Économie du don versus économie du profit

Sous ce terme fourre-tout d’économie collaborative se cachent cependant des logiques qu’on a du mal à voir coexister. D’un côté, une vision totalement désintéressée, « écologico-humaniste », parfois même altermondialiste. Et de l’autre, la possibilité de capter la valeur de la participation d’une multitude d’individus sans autre contrepartie que de les mettre en relation. Pouvons-nous vraiment comparer Wikipédia ou une Amap à Uber et AirBnB ?
 

 Le capitalisme le plus sauvage a trouvé un terreau fertile dans le « modèle californien » 
Le capitalisme le plus sauvage a trouvé un terreau fertile dans le « modèle californien ». Il surfe sur l’esprit collaboratif et s’en approprie les codes. Il en détourne le sens et profite de l’essor d’une nouvelle vision du travail, où l’indépendance et l’épanouissement personnel sont salués, pour mieux les aliéner économiquement. Il manipule les foules en se faisant passer pour l’un des leurs. 
 
Mais pour Monique Dagnaud, « on aurait tort de ne voir dans ces tropismes divergents qu’une réincarnation du Bien et du Mal, du capitalisme débridé d’une part, du collaboratif humaniste, de l’autre ».
 
L’examen de la sociologie des founders (les créateurs de start-up et d’entreprises numériques), particulièrement passionnant, en fournit selon elle l’ultime illustration.

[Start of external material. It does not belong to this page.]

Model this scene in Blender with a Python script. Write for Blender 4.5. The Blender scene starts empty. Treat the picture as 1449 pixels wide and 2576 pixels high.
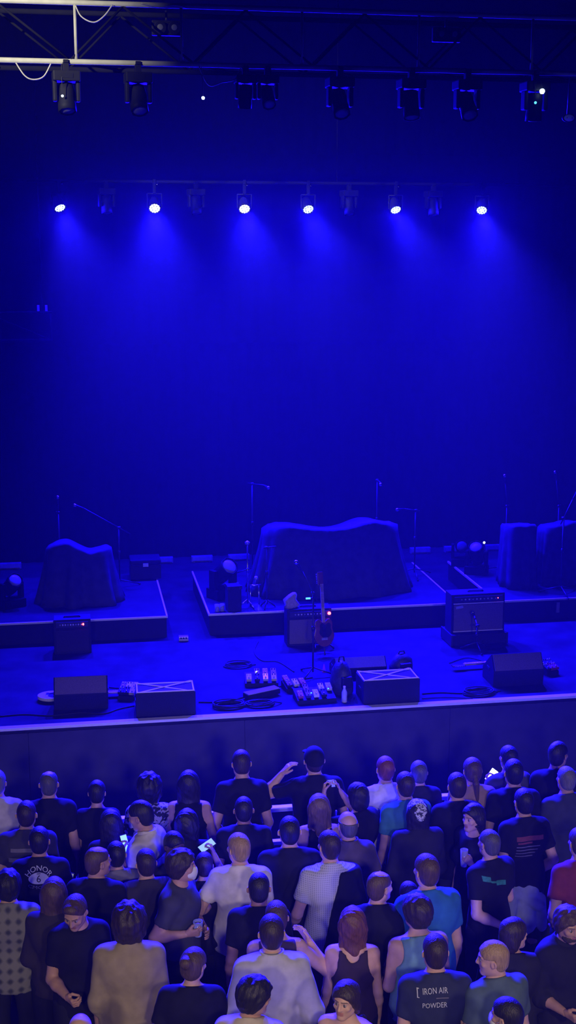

Si les dirigeants du net sont sans équivoque pro business, hyper élitistes et convaincus qu’ils apportent plus à la société que d’autres?—?et justifient ainsi les inégalités de revenus-, cela ne les empêche pas d’être écologistes, philanthropes et transparents. 
 
Le doute reste malheureusement permis. Des critiques, nombreuses, accusent ces entrepreneurs de la Silicon Valley d’être hypocrites. On ne pourrait nier cependant le socle commun de valeurs qui anime cette génération inspirée par le modèle californien, longuement analysé par la chercheuse.
 
Alors oui, « la vague californienne a fait basculer les sociétés vers un autre modèle intellectuel ». Et oui, en ce sens, comme l’indique le sous-titre de son ouvrage, “l’esprit collaboratif change le monde”. Reste à savoir ce que l’on va en faire.